Lifting the CAR at Vietcombank, BIDV, and Vietinbank is of extreme importance to fulfil 2019’s growth ambitions, and given that Vietcombank has already raised capital this year it is now free to pursue its 2019 growth targets. Private banks in general are not hampered by their CARs.
Local banks are very early in the process of lifting fee income relative to interest income to approach levels seen in regional economies in Southeast Asia, according to VCSC. This should help lift ROEs in the coming years. Local banks are seeing no pressure on NIM, in fact some banks such as Vietcombank and MB Bank are enjoying NIM increases, a feature uncommon in other regional economies.
The last strength is that buoyant real estate conditions and legal reform are enhancing recovery rates of debt already written off, enhancing banks’ net profit figures, Mr. Long noted. This trend should continue. Meanwhile, the major weakness of local banks is CARs, though this is a problem applicable more to State-owned commercial banks than private banks. “Vietcombank’s placement to GIC and Mizuho is a small step in solving this issue and we expect BIDV to issue new shares in 2019 too,” he said. “We see weighted credit growth for our coverage stocks moving up from 13.9 per cent in 2018F to 14.6 per cent in 2019F.”

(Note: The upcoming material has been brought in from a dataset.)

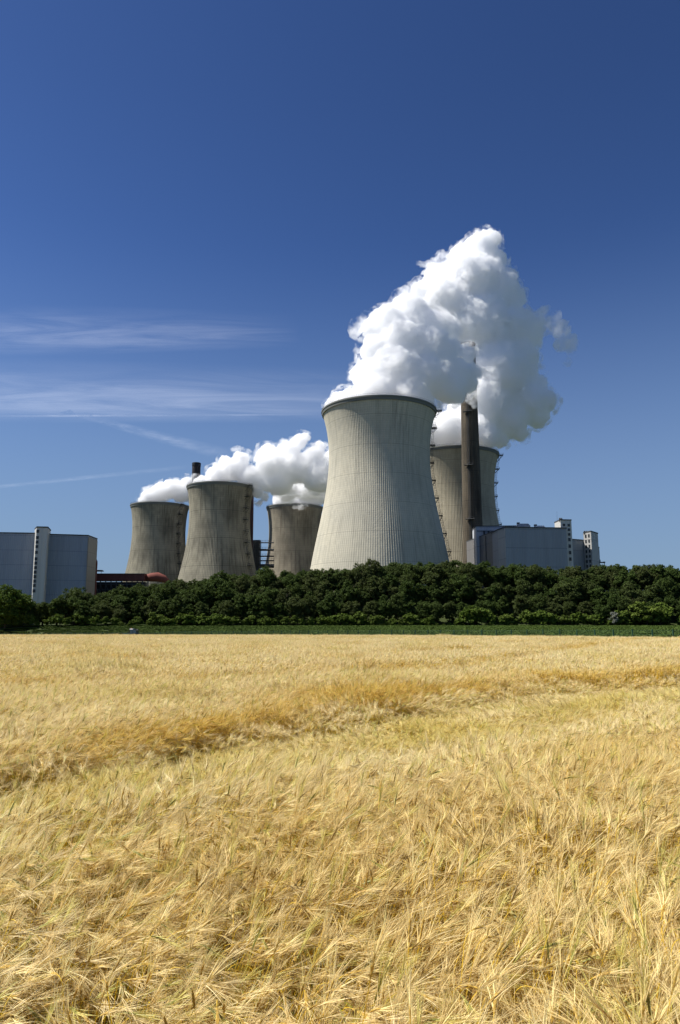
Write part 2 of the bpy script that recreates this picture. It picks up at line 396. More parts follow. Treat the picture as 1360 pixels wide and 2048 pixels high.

Otherwise, local banks will certainly face some challenges in the coming year. Circular No. 41 requires a thorough understanding of the new risk-weighted assets methodology, detailed data collection and processing, and a robust risk-weighted assets system, according to Ms. Thuy Anh from VDSC. “As such, banks might face some challenges such as a lack of capital and inappropriate business strategies or asset portfolios for achieving capital optimization,” she said. “Other difficulties include costs and the implementation of data warehouse, data management, and accurate CAR calculation tools, and the training needs for staff on new systems and policies.”